Holes in Housing’s safety net

Monday 6th February 2012, 12:52PM GMT.

PROOF, if it were wanted, that this is an Island of the disadvantaged as well as the wealthy comes in the shape of the latest information on social housing.

Demand for affordable homes in the sector exceeds supply to the extent that there are now 522 people on the waiting list. Three years ago there were 240.

The effects of the recession and high rents in the private housing sector have no doubt contributed to this state of affairs – which, we should remember, involves real families as well as abstract statistics. However, it is all too clear that lack of investment in States-owned housing stock and the failure to build new units can also be blamed for the current situation.

The present Housing Minister, Deputy Andrew Green, promises action, but, as he says, instant improvement is impossible. He might like to house each and every one of those on waiting list, but he cannot give what he does not have.

Meanwhile, as far too many people make do with unsuitable, inadequate accommodation, they and all other Islanders are entitled to ask why States policies and the actions of Deputy Green’s predecessor allowed the present deficit to develop.

It is also legitimate to ask questions about another figure which has come to light. What, exactly, has been the scale of neglect leading to a situation in which approaching a third of the Island’s social housing would fail the UK’s Decent Homes Standard?

With the benefit of hindsight, it is easy to say that the time for investment in States-owned homes was when the economy was booming. It is, unfortunately, clear that money was channelled in other directions. It is also clear that in the present climate of austerity Deputy Green will not find it easy to secure a share of scarce public resources to stage a root and branch revision of social housing policy, coupled with a programme of urgent action.

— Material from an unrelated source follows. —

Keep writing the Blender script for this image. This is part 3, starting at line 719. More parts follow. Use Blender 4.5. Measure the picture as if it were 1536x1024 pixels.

Ideally, wealth in this Island would be distributed in such a way that everyone could afford their own property or to pay the private rents that the market demands. Realistically, this position will never be reached, so the safety net of social housing will always be required.

Deputy Green must therefore receive the support and funding that he needs to mend the gaping holes in the net which, in recent years, have been allowed to become so unacceptably wide.